South Carolina will hold its Republican presidential primary Jan. 21 to stay ahead of Florida and keep its status as the first primary in the South, S.C. GOP Chairman Chad Connelly said Monday.

The S.C. primary originally was set for Feb. 28, but Florida recently moved its primary from March 6 to Jan. 31.

"As I've said repeatedly, I would do whatever it took to keep this first-in-the-South presidential preference primary for South Carolina, I would keep our status," Connelly said.

Since 1980, the winner of the South Carolina Republican primary has gone on to be the Republican presidential nominee.

In keeping its first-in-the-South status, South Carolina risks losing half of its delegates to the Republican National Convention next August in Tampa, Fla. By moving its primary into January and ignoring GOP rules on primary dates, Florida faces the same penalty.

When Florida Republicans announced their earlier primary date last week, it created confusion among GOP leaders in other states.

"Last Friday, a nine-person committee brought chaos to the 2012 nomination calendar. Today, South Carolina restores order," Connelly said.

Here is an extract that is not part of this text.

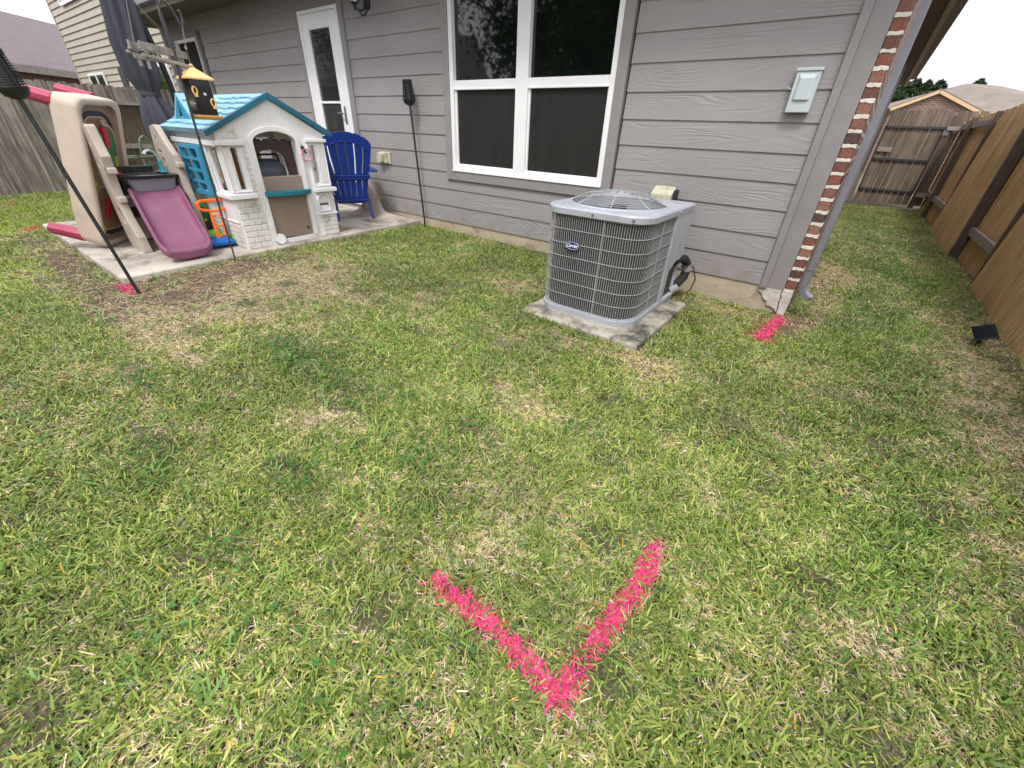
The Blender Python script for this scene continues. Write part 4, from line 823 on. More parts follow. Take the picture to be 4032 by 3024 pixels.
plate(arch_o+arch_i, [], .02, FX(PX+.009), 'door_arch', 'ph_white', PH, bevel=.005)
# mailbox relief
b = MB(); mo = [(2.395, .165), (2.525, .165), (2.53, .28)]+arc(2.463, .28, .067, .06, 0, 180, 8)[1:]; mi = [(2.408, .178), (2.512, .178), (2.517, .28)]+arc(2.463, .28, .053, .046, 0, 180, 8)[1:]
plate(mo, [mi], .024, FX(PX+.010), 'mailbox', 'ph_white', PH, bevel=.003)
b = MB()
for zz in (.295, .262): rb(2.425, zz, 2.50, zz+.01, .01)
rb(2.41, .185, 2.51, .222, .007); b.build('mailbox_slat', 'ph_white', PH, bevel=.002)
MB().box((PX+.001, 2.41, .228), (PX+.003, 2.512, .243)).build('mail_slot', 'dark_void', PH)
# left side wall (faces the climber) with window opening, ledge and blue shutter
Ys = 1.63; XB = -5.27
sw = plate([(PX-.046, -.09), (XB, -.10), (XB, .345), (XB+.07, .345), (XB+.07, .79), (XB, .79), (XB, .86), (PX-.046, .86)], [[(-5.16, .38), (-4.64, .38), (-4.64, .755), (-5.16, .755)], [(-4.60, .40), (-4.43, .40), (-4.43, .752), (-4.60, .752)]], .035, FY(Ys+.02), 'side_wall', 'ph_white', PH, bevel=.003)
b = MB(); b.box((XB-.02, Ys-.035, .757), (PX+.01, Ys+.0015, .80)); b.box((-5.2, Ys-.03, .345), (PX+.04, Ys+.0015, .378)); 
for xx in (-4.62, -5.14): b.box((xx-.012, Ys-.02, .378), (xx+.012, Ys+.0015, .757))
for xx in (-4.53, -4.49): b.box((xx-.008, Ys+.05, .40), (xx+.008, Ys+.06, .75))
b.build('side_trim', 'ph_white', PH, bevel=.005)
b = MB()
for k in range(5):
    za = -.085+k*.043; xx = -5.25+(k % 2)*.06
    while xx < -4.40:
        q = min(xx+.14, -4.392); b.box((xx+.003, Ys-.008, za), (q-.003, Ys+.0015, za+.037)); xx = q
b.box((-5.26, Ys-.012, .135), (-4.39, Ys+.0015, .15)); b.build('brick_relief', 'ph_white_low', PH, bevel=.003)
sh = plate(rrect(-5.06, .345, -4.635, .752, .012, 3), [rrect(a, c, a+.155, c+.072, .006, 2) for a in (-5.025, -4.84) for c in (.375, .467, .559, .651)], .03, FY(Ys-.052), 'shutter', 'ph_blue', PH, bevel=.005)
MB().box((-4.965, Ys-.02, .36), (-4.90, Ys-.004, .74)).build('shutter_rail', 'ph_blue', PH, bevel=.004)
# right side, back and inside
plate([(PX-.046, -.07), (XB, -.07), (XB, .86), (PX-.046, .86)], [[(-5.2, .2), (-4.5, .2), (-4.5, .78), (-5.2, .78)]], .035, FY(2.56), 'side_wall', 'ph_white', PH, bevel=.003)
plate([(y0, -.1), (y1, -.08), (y1, .86), (2.12, 1.10), (y0, .86)], [[(1.70, .05), (2.50, .05), (2.50, .80), (1.70, .80)]], .035, FX(XB-.02), 'back_wall', 'ph_white', PH)
# roof: two shingled slopes
def slope(yr, zr, ye, ze, name):
    b = MB(); n = 7; Xf, Xb = PX+.008, XB-.08
    for k in range(n):
        t0, t1 = k/n, (k+1)/n; ya, za = yr+(ye-yr)*t0, zr+(ze-zr)*t0; yb, zb = yr+(ye-yr)*t1, zr+(ze-zr)*t1
        rnd = random.Random(k*3+int(yr*10)+(1 if ye > yr else 0)); xx = Xb+.0
        while xx < Xf-.001:
            q = min(xx+rnd.uniform(.06, .13), Xf)
            if Xf-q < .03: q = Xf
            g = .0025; e = rnd.choice((0, .012, .02)) if k < n-1 else 0; sy = (ye-yr); sz = (ze-zr); l_ = math.hypot(sy, sz); ny, nz_ = -sz/l_*(1 if sy > 0 else -1), abs(sy)/l_
            ny = abs(sz)/l_*(1 if sy > 0 else -1)
            P = [(ya, za, .002), (yb+sy/l_*e, zb+sz/l_*e, .017)]
            L1 = [(xx+g, P[0][0]+ny*P[0][2], P[0][1]+nz_*P[0][2]), (xx+g, P[1][0]+ny*P[1][2], P[1][1]+nz_*P[1][2]), (xx+g, P[1][0]-ny*.004, P[1][1]-nz_*.004), (xx+g, P[0][0]-ny*.004, P[0][1]-nz_*.004)]
            b.loft([L1, [(q-g, y, z) for _, y, z in L1]]); xx = q
    ny = abs(ze-zr)/math.hypot(ye-yr, ze-zr)*(1 if ye > yr else -1); nz_ = abs(ye-yr)/math.hypot(ye-yr, ze-zr)
    b.loft([[(x, yr, zr), (x, ye, ze), (x, ye-ny*.02, ze-nz_*.02), (x, yr-ny*.02, zr-nz_*.02)] for x in (Xb, Xf)])
    o = b.build(name, 'ph_roof', PH)
    r = MB(); 
    for x in (Xf+.001, Xb-.031): r.loft([[(x, yr, zr+.012), (x, ye+(.01 if ye > yr else -.01), ze+.004), (x, ye, ze-.035), (x, yr, zr-.035)], [(x+.03, yr, zr+.012), (x+.03, ye+(.01 if ye > yr else -.01), ze+.004), (x+.03, ye, ze-.035), (x+.03, yr, zr-.035)]])
    r.pieces('rake_board', 'ph_rake', PH, bevel=.003)
slope(2.118, 1.152, 1.555, .865, 'roof'); slope(2.12, 1.152, 2.665, .868, 'roof')
# dormers on both slopes
dz, dx0, dx1, dxm = 1.125, -5.30, -4.88, -5.09
for s_ in (-1, 1):
    yb = 2.12+s_*.42; yf = 2.12; zt = 1.125; zb = .925
    P0 = [(dx0, yb, zb), (dxm, yb, zt), (dx1, yb, zb)]
    b = MB(); b.loft([[(dx0-.02, yb+s_*.012, zb), (dxm, yb+s_*.012, zt+.012), (dxm, yb+s_*.012, zt-.014), (dx0+.014, yb+s_*.012, zb)], [(dx0-.02, yf, zb), (dxm, yf, zt+.012), (dxm, yf, zt-.014), (dx0+.014, yf, zb)]])
    b.loft([[(dx1+.02, yb+s_*.012, zb), (dxm, yb+s_*.012, zt+.012), (dxm, yb+s_*.012, zt-.014), (dx1-.014, yb+s_*.012, zb)], [(dx1+.02, yf, zb), (dxm, yf, zt+.012), (dxm, yf, zt-.014), (dx1-.014, yf, zb)]])
    for k in range(5):                                        # shingle steps on the slope we see
        t = (k+.98)/5
        for j in range(3): 
            ya_ = yb+(yf-yb)*(j+.04+.15*(k % 2))/3; yc_ = yb+(yf-yb)*min(1, (j+.96+.1*(k % 2))/3)
            b.bar((dxm+(dx1+.02-dxm)*t, ya_, zt+.014+(zb-zt-.012)*t), (dxm+(dx1+.02-dxm)*t, yc_, zt+.014+(zb-zt-.012)*t), .05, .01, upv=(.6, 0, 1))
    b.build('dormer_roof', 'ph_roof', PH)
    plate([(dx0+.004, zb), (dx1-.004, zb), (dxm, zt-.006)], [[(dxm-.09, zb+.022), (dxm+.0, zb+.022), (dxm+.0, zt-.055), (dxm-.012, zt-.045)]], .02, FY(yb+.0), 'dormer_front', 'ph_blue', PH)
    MB().box((dxm-.1, yb-s_*.03-.004, zb), (dxm+.02, yb-s_*.03, zt-.06)).build('dormer_recess', 'ph_rake', PH)
    b = MB(); b.box((dx0-.02, min(yb, yb+s_*.03), zb-.02), (dx1+.03, max(yb, yb+s_*.03), zb+.004)); b.build('dormer_sill', 'ph_rake', PH, bevel=.003)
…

Connelly said that at the next Republican National Committee meeting he would advocate for harsher penalties for states that break party rules.

"Forty nine states played very pretty in the sandbox, and only one decided to do it wrong," Connelly said.

Bill Pickle, Florence County GOP chairman, said Florida should have to give up all of its 99 delegates if South Carolina has to give up half of its 50 delegates.

The S.C. GOP also will host a Republican debate with Fox News a few days before the primary, Connelly said. The date and details were still being worked out, he said.

The 10 days between the Florida and South Carolina primaries could stretch some candidates' budgets but would allow the time to campaign in both states, Connelly said.

Nevada, New Hampshire and Iowa, other states allowed to hold early primaries under Republican and Democrat party rules, also must decide when to vote. It is unlikely any of those states will move their primary into December, Connelly said.